___ Stored data

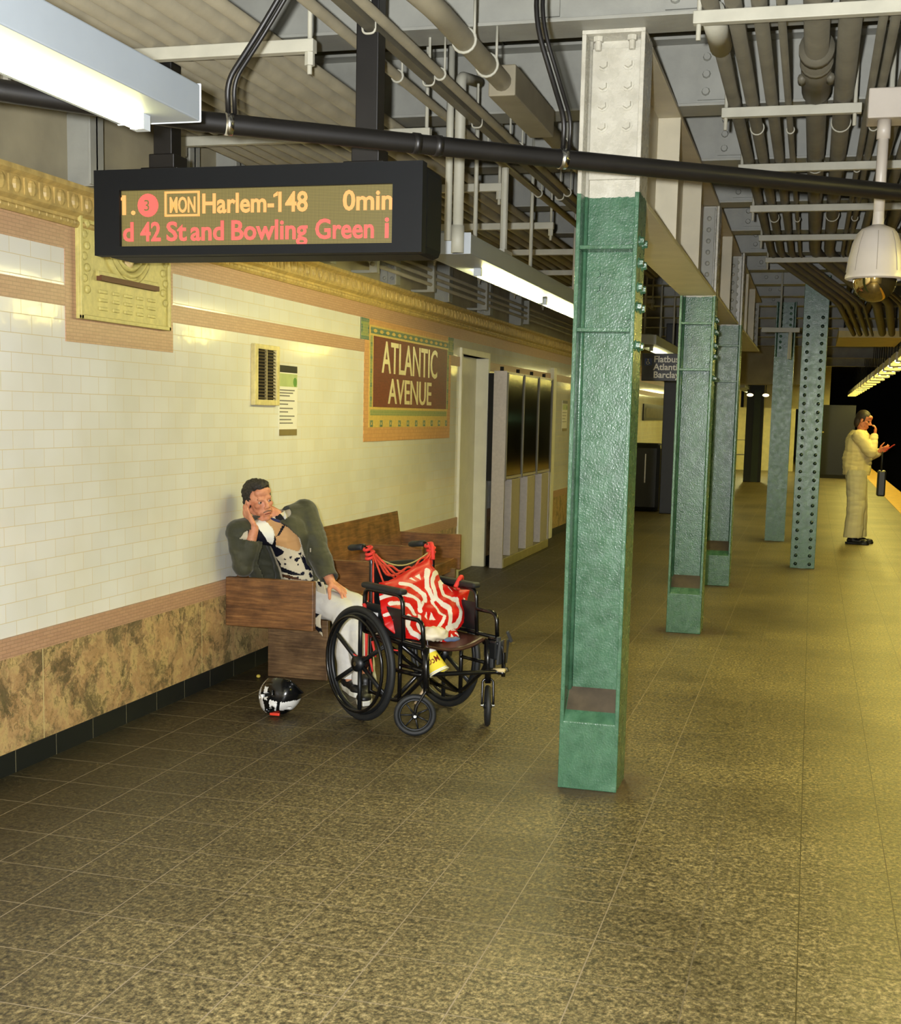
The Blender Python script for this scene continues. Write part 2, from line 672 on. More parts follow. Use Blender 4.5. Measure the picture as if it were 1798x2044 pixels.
# ------------------------------------------------------------------ ceiling beams
def beam(y, n):
    t = thing('ceiling_beam', 'pale grey riveted steel beam under the ceiling, %s from the front' % ORD[n], 'beam', (0, y, 3.2), 0, 'cross beams under the ceiling')
    x0, x1 = -3.3, 3.2
    MB().bb(x0, x1, -.006, .006, .014, .33).build('web', STEEL, t)
    MB().bb(x0, x1, -.115, .115, 0, .014).build('bottom_flange', STEEL, t, bevel=.002)
    MB().bb(x0, x1, -.115, .115, .33, .345).build('top_flange', STEEL, t, bevel=.002)
    for s, xx in ((-1, -1.1), (1, -.66)):
        p = MB()
        p.bb(xx - .09 * (s < 0) , xx + .20 * (s > 0) + .01, -.02, -.006, .05, .3)
        p.build('splice_plate', STEEL, t)
    for r in range(3):
        for xx in (-.62, -.5):
            MB().cyl((xx, -.02, .09 + r * .085), (xx, -.036, .09 + r * .085), .022, .017, 8).build('bolt', STEEL, t)
    # hanger battens on the slab
    for k in range(14):
        pass
    return t


BEAMS = [-.45, .98, 2.42, 3.87, 5.3, 6.78, 8.18, 9.72, 11.15, 12.58, 14.0, 15.45, 16.9, 18.3, 20.4, 22.6, 25, 28, 33, 38]
for i, yb in enumerate(BEAMS):
    beam(yb, i)

# ------------------------------------------------------------------ columns
def bolt_mb(p, d, r=.019, h=.02):
    p, d = V(p), V(d)
    return MB().cyl(p, p + d * .005, r * 1.35, None, 12).cyl(p + d * .005, p + d * h, r, r * .9, 6)


DIRT = mat('grimy_concrete', (74, 64, 48), .8, var=.3, vs=14)


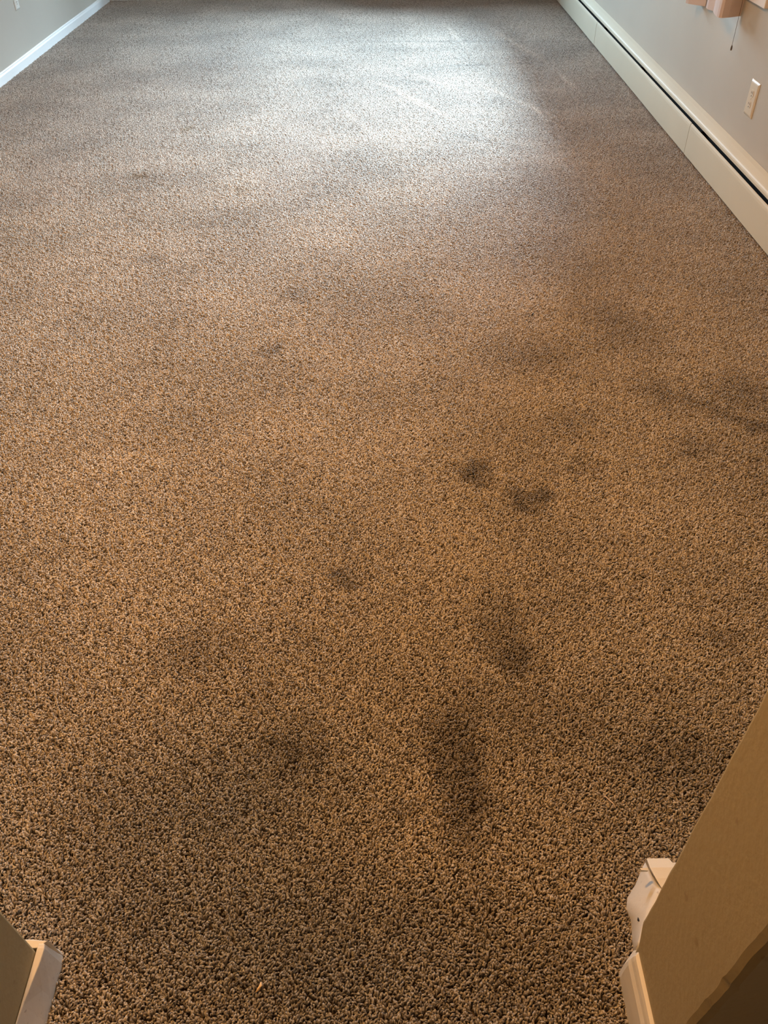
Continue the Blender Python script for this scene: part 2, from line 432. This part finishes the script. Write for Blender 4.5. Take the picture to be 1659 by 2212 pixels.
# ------------------------------------------------------------------ baseboard heater on the right wall
HX = 1.414
h = thing('baseboard_heater', 'long cream metal baseboard heater with a dark slot along the foot of the right wall', 'heater', (HX, 4.5, 0))
HO = Vector((HX, 4.5, 0))
def hpart(name, bm, m, bevel=0.0):
    bmesh.ops.translate(bm, verts=bm.verts, vec=-HO)
    return obj(name, bm, m, h, bevel)
HY0, HY1 = 0.62, 7.95
hpart('back_plate', box((XR - .006, HY0, .004), (XR, HY1, .186)), M_dark)
hpart('fin_core', box((XR - .050, HY0 + .03, .050), (XR - .012, HY1 - .03, .105)), M_dark)
cover = [(XR - .001, .176), (XR - .001, .1915), (XR - .020, .1865), (XR - .042, .1785), (XR - .0480, .1755), (XR - .0518, .1715), (XR - .0535, .1660), (XR - .0530, .1560), (XR - .0515, .1560),
         (XR - .0515, .1655), (XR - .0500, .1700), (XR - .046, .1735), (XR - .040, .1765), (XR - .020, .1840)]
hpart('top_cover', sweep_y(cover, np.arange(HY0, HY1 + .01, .25), lambda y: (0, 0.0008 * math.sin(y * 2.3))), M_heater)
seams = [HY0, 1.75, 3.912, 6.070, HY1]
for a, b in zip(seams, seams[1:]):
    a2 = a + (.0060 if a == 3.912 else .0012); b2 = b - .0012
    off = 0.0012 if a == 3.912 else 0.0
    x = HX + off
    prof = [(x, .012), (x, .128), (x + .0012, .138), (x + .0035, .1448), (x + .0070, .1462), (x + .0070, .1445), (x + .0050, .1435), (x + .0030, .1370), (x + .0018, .127), (x + .0018, .0135), (x + .014, .0135), (x + .014, .012)]
    hpart('front_panel', sweep_y(prof, np.linspace(a2, b2, 8), lambda y: (0.0006 * math.sin(y * 4.0), 0)), M_heater)
for y in (1.6, 2.75, 3.86, 5.0, 6.0, 7.2):
    hpart('support_bracket', box((HX + .010, y, .010), (XR - .006, y + .012, .125)), M_dark)

# ------------------------------------------------------------------ duplex outlets
def outlet(name, label, x, yc, zc, s, w=.088, hh=.128, M_outlet=M_outlet):
    """s = +1 faces +X (left wall), -1 faces -X (right wall)"""
    t = thing(name, label, 'outlet', (x, yc, zc), 'duplex wall outlets')
    def part(n, bm, m, parent, bevel=0.0):
        o = obj(n, bm, m, parent, bevel); return o
    # cover plate with chamfered rim
    d = .0065
    def rect(xx, hw, hz): return [(xx, -hw, -hz), (xx, hw, -hz), (xx, hw, hz), (xx, -hw, hz)]
    bm = loft([rect(0, w / 2, hh / 2), rect(s * .002, w / 2, hh / 2), rect(s * .0055, w / 2 - .006, hh / 2 - .006), rect(s * d, w / 2 - .010, hh / 2 - .010)])
    plate = part('cover_plate', bm, M_outlet, t)
    for dz in (.020, -.020):
        bm = bmesh.new()
        ring = []
        for k in range(20):
            a = 2 * math.pi * k / 20
            ring.append((.0155 * math.cos(a) * 1.05, max(-.0125, min(.0125, .0165 * math.sin(a)))))
        r1 = [bm.verts.new((s * (d - .001), p, q + dz)) for p, q in ring]
        r2 = [bm.verts.new((s * (d + .0016), p * .97, q * .97 + dz)) for p, q in ring]
        for i in range(20):
            bm.faces.new((r1[i], r1[(i + 1) % 20], r2[(i + 1) % 20], r2[i]))
        bm.faces.new(r2); bm.faces.new(r1[::-1])
        rc = part('receptacle', bm, M_outlet, t)
        for dy, hz in ((-.006, .0045), (.006, .0036)):
            part('slot', box((s * (d + .0012), dy - .0013, dz + .003 - hz), (s * (d + .0021), dy + .0013, dz + .003 + hz)), M_slot, rc)
        part('slot', tube([(s * (d + .001), 0, dz - .0085), (s * (d + .0021), 0, dz - .0085)], .0026, 10), M_slot, rc)
    part('screw', tube([(s * (d - .001), 0, 0), (s * (d + .0010), 0, 0)], .0030, 12), M_outlet, t)
    return t
outlet('wall_outlet', 'beige duplex outlet on the right wall above the baseboard heater', XR, 3.467, .368, -1)
outlet('wall_outlet', 'pale duplex outlet on the left wall near the top left corner', XL, 6.005, .357, 1, .074, .120, M_outlet_white)

# ------------------------------------------------------------------ curtain and blind cord at the window
cu = thing('window_curtain', 'pale pink curtain hanging in stiff folds over the window on the right wall', 'curtain', (1.44, 3.9, .6))
def fold(name, plan, z0, z1, th=.004):
    """cloth strip: polyline in plan with thickness, hung from z1 to z0"""
    P = [Vector((a, b, 0)) for a, b in plan]
    nn = []
    for i in range(len(P)):
        t = (P[min(i + 1, len(P) - 1)] - P[max(i - 1, 0)]).normalized()
        nn.append(Vector((-t.y, t.x, 0)))
    rings = []
    for k in range(13):
        z = z0 + (z1 - z0) * k / 12
        wv = .004 * math.sin(k * .9) * (k / 12)
        a = [p + n * th / 2 + Vector((wv, 0, 0)) for p, n in zip(P, nn)]
        b = [p - n * th / 2 + Vector((wv, 0, 0)) for p, n in zip(P, nn)][::-1]
        rings.append([(q.x, q.y, z) for q in a + b])
    bm = loft(rings)
    bmesh.ops.translate(bm, verts=bm.verts, vec=-Vector(cu.location))
    return obj(name, bm, M_curtain, cu)
def arc(cx, cy, r, a0, a1, n=8):
    return [(cx + r * math.cos(math.radians(a0 + (a1 - a0) * i / n)), cy + r * math.sin(math.radians(a0 + (a1 - a0) * i / n))) for i in range(n + 1)]
fold('pleat', [(1.475, 4.33), (1.425, 4.34), (1.412, 4.325), (1.418, 4.308), (1.445, 4.275), (1.479 - .002, 4.24)], .552, 1.88)
fold('pleat', [(1.472, 4.205), (1.468, 4.20), (1.462, 4.16), (1.4785, 4.10)], .556, 1.88)
fold('pleat', [(1.4785, 4.11), (1.474, 4.06), (1.430, 3.985), (1.398, 3.90), (1.386, 3.84), (1.382, 3.80), (1.384, 3.782), (1.392, 3.775), (1.420, 3.780), (1.455, 3.794), (1.4785, 3.803)], .594, 1.88)
bm = tube([(1.412, 3.72, 1.89), (1.412, 4.6, 1.89), (1.412, 6.4, 1.89)], .010, 10)
bmesh.ops.translate(bm, verts=bm.verts, vec=-Vector(cu.location))
obj('curtain_rod', bm, M_sill, cu)
cd = thing('blind_cord', 'thin dark pull cord with a small tassel hanging below the pink curtain', 'cord', (1.455, 3.755, .49))
bm = tube([(0, .004, 1.3), (0, .004, .5), (.001, .003, .10), (.0, -.001, .05), (.001, .001, .006)], .0008, 6)
obj('cord', bm, M_cord, cd)
obj('tassel', tube([(0.001, .001, .008), (.001, 0, .004), (.001, 0, -.004), (.001, -.001, -.011)], [.0014, .0030, .0038, .0030], 9), M_cord, cd)

# ------------------------------------------------------------------ carpet pile
def make_carpet():
    TX, TY, NX, NY = 0.4, 0.41, 10, 20
    pitch = 0.0032
    nx, ny = int(TX / pitch), int(TY / pitch)
    gx, gy = np.meshgrid((np.arange(nx) + .5) / nx * TX, (np.arange(ny) + .5) / ny * TY)
    x = gx.ravel() + rng.uniform(-.5, .5, gx.size) * pitch * .95
    y = gy.ravel() + rng.uniform(-.5, .5, gx.size) * pitch * .95
    n = x.size
    # periodic swirl of the lie of the pile
    ang = np.zeros(n)
    for k in range(14):
        fx, fy = rng.integers(4, 12) * rng.choice([-1, 1]), rng.integers(-11, 12)
        ang += rng.uniform(.2, .7) * np.sin(2 * np.pi * (fx * x / TX + fy * y / TY) + rng.uniform(0, 6.28))
    ang = ang * .8 + .45 + rng.normal(0, .95, n)
    hump = np.zeros(n)
    for k in range(16):
        fx, fy = rng.integers(8, 27) * rng.choice([-1, 1]), rng.integers(-26, 27)
        hump += rng.uniform(.2, .6) * np.sin(2 * np.pi * (fx * x / TX + fy * y / TY) + rng.uniform(0, 6.28))
    lean = rng.uniform(.0030, .0066, n)
    top = -0.0018 + rng.normal(0, .0016, n) + hump * .0006
    dx, dy = np.cos(ang), np.sin(ang)
    curl = rng.normal(0, .9, n)
    px, py = -dy, dx
    rad = rng.uniform(.68, 1.32, n)
    ts = [(0.00, 0.05, .0010), (.22, .60, .0014), (.60, .95, .0016), (.95, .95, .00135), (1.20, .78, .0005)]
    S = 5
    V = np.zeros((n, len(ts), S, 3), np.float32)
    bot = PZ
    for i, (t, hz, r) in enumerate(ts):
        cx = x + dx * lean * t + px * curl * .0013 * math.sin(t * 2.6)
        cy = y + dy * lean * t + py * curl * .0013 * math.sin(t * 2.6)
        cz = bot + (top - bot) * hz
        # ring axis: vertical at the root, lying along the lean towards the tip
        up = max(0.0, 1 - 1.25 * t)
        axx, axy, axz = dx * (1 - up), dy * (1 - up), np.full(n, up + (0 if t < .8 else -.35))
        ln = np.sqrt(axx ** 2 + axy ** 2 + axz ** 2); axx, axy, axz = axx / ln, axy / ln, axz / ln
        ux, uy, uz = px, py, np.zeros(n)
        wx = axy * uz - axz * uy; wy = axz * ux - axx * uz; wz = axx * uy - axy * ux
        for s in range(S):
            a = 2 * math.pi * s / S + i * .5
            c_, s_ = math.cos(a) * r, math.sin(a) * r
            V[:, i, s, 0] = cx + (ux * c_ + wx * s_) * rad
            V[:, i, s, 1] = cy + (uy * c_ + wy * s_) * rad
            V[:, i, s, 2] = cz + (uz * c_ + wz * s_) * rad
    nr = len(ts)
    base = (np.arange(n) * nr * S)[:, None]
    quads = []
    for i in range(nr - 1):
        for s in range(S):
            s2 = (s + 1) % S
            quads.append([i * S + s, i * S + s2, (i + 1) * S + s2, (i + 1) * S + s])
    quads = np.array(quads).reshape(1, -1)
    q = (base + quads).reshape(-1)
    tip = (base + np.array([[(nr - 1) * S + s for s in range(S)]])).reshape(-1)
    nq = n * (nr - 1) * S
    me = bpy.data.meshes.new('carpet_pile')
    me.vertices.add(n * nr * S); me.vertices.foreach_set('co', V.reshape(-1))
    loops = np.concatenate([q, tip]).astype(np.int32)
    me.loops.add(loops.size); me.loops.foreach_set('vertex_index', loops)
    starts = np.concatenate([np.arange(nq) * 4, nq * 4 + np.arange(n) * S]).astype(np.int32)
    me.polygons.add(nq + n); me.polygons.foreach_set('loop_start', starts)
    me.update(calc_edges=True)
    me.polygons.foreach_set('use_smooth', np.ones(nq + n, bool))
    tone = np.clip(rng.beta(1.7, 1.3, n), 0, 1)
    dark = rng.random(n) < .15
    tone[dark] *= .25
    colr = np.ones((n, nr * S, 4), np.float32)
    colr[:, :, 0] = tone[:, None]; colr[:, :, 1] = rng.random(n)[:, None]
    at = me.color_attributes.new('yarn', 'FLOAT_COLOR', 'POINT')
    at.data.foreach_set('color', colr.reshape(-1))
    me.materials.append(M_carpet)
    o = bpy.data.objects.new('carpet_pile', me); C.objects.link(o)
    # lay the tufted patch over the whole floor
    ng = bpy.data.node_groups.new('lay_carpet', 'GeometryNodeTree')
    ng.interface.new_socket('Geometry', in_out='INPUT', socket_type='NodeSocketGeometry')
    ng.interface.new_socket('Geometry', in_out='OUTPUT', socket_type='NodeSocketGeometry')
    N, L = ng.nodes, ng.links
    gi, go = N.new('NodeGroupInput'), N.new('NodeGroupOutput')
    grid = N.new('GeometryNodeMeshGrid')
    grid.inputs['Vertices X'].default_value = NX; grid.inputs['Vertices Y'].default_value = NY
    grid.inputs['Size X'].default_value = TX * (NX - 1); grid.inputs['Size Y'].default_value = TY * (NY - 1)
    tr = N.new('GeometryNodeTransform'); tr.inputs['Translation'].default_value = (-2.445 + TX * NX / 2, -0.06 + TY * NY / 2, 0)
    ct = N.new('GeometryNodeTransform'); ct.inputs['Translation'].default_value = (-TX / 2, -TY / 2, 0)
    iop = N.new('GeometryNodeInstanceOnPoints')
    L.new(grid.outputs['Mesh'], tr.inputs['Geometry'])
    L.new(tr.outputs['Geometry'], iop.inputs['Points'])
    L.new(gi.outputs[0], ct.inputs['Geometry']); L.new(ct.outputs['Geometry'], iop.inputs['Instance'])
    L.new(iop.outputs['Instances'], go.inputs[0])
    md = o.modifiers.new('lay_carpet', 'NODES'); md.node_group = ng
    tag(o, 'worn beige and brown cut pile carpet covering the whole floor', 'carpet', kind='stuff')
make_carpet()

# ------------------------------------------------------------------ bits lying on the carpet
bm = tube([(-.0045, -.006, 0), (-.001, -.002, .0008), (.002, .003, .001), (.0015, .008, .0003)], [.0008, .0021, .0024, .0008], 8)
o = obj('carpet_crumb', bm, M_crumb, smooth=True); o.location = (-.209, .387, .0020)
tag(o, 'tiny orange crumb on the carpet near the bottom edge', 'crumb')
bm = tube([(-.008, .012, .001), (-.004, .010, .002), (.001, .003, .002), (.006, -.003, .002), (.008, -.010, .001)], .0011, 6)
o = obj('loose_thread', bm, M_thread, smooth=True); o.location = (.374, .672, .0012)
tag(o, 'pale curved thread on the carpet above the right doorway baseboard', 'thread')
bm = tube([(-.004, -.003, .001), (0, .001, .002), (.002, .006, .002), (.006, .008, .001)], [.0013, .0026, .0022, .0008], 8)
o = obj('dark_speck', bm, M_speck, smooth=True); o.location = (.484, 2.406, .0015)
tag(o, 'tiny black speck lying alone on the carpet right of centre', 'debris')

______

### Short task
Reproduce only the lines running from the beginning of the entries above to the line holding "beam(yb, i)", inclusive. Pictures stay out of the copy.

### Response
The Blender Python script for this scene continues. Write part 2, from line 672 on. More parts follow. Use Blender 4.5. Measure the picture as if it were 1798x2044 pixels.
# ------------------------------------------------------------------ ceiling beams
def beam(y, n):
    t = thing('ceiling_beam', 'pale grey riveted steel beam under the ceiling, %s from the front' % ORD[n], 'beam', (0, y, 3.2), 0, 'cross beams under the ceiling')
    x0, x1 = -3.3, 3.2
    MB().bb(x0, x1, -.006, .006, .014, .33).build('web', STEEL, t)
    MB().bb(x0, x1, -.115, .115, 0, .014).build('bottom_flange', STEEL, t, bevel=.002)
    MB().bb(x0, x1, -.115, .115, .33, .345).build('top_flange', STEEL, t, bevel=.002)
    for s, xx in ((-1, -1.1), (1, -.66)):
        p = MB()
        p.bb(xx - .09 * (s < 0) , xx + .20 * (s > 0) + .01, -.02, -.006, .05, .3)
        p.build('splice_plate', STEEL, t)
    for r in range(3):
        for xx in (-.62, -.5):
            MB().cyl((xx, -.02, .09 + r * .085), (xx, -.036, .09 + r * .085), .022, .017, 8).build('bolt', STEEL, t)
    # hanger battens on the slab
    for k in range(14):
        pass
    return t


BEAMS = [-.45, .98, 2.42, 3.87, 5.3, 6.78, 8.18, 9.72, 11.15, 12.58, 14.0, 15.45, 16.9, 18.3, 20.4, 22.6, 25, 28, 33, 38]
for i, yb in enumerate(BEAMS):
    beam(yb, i)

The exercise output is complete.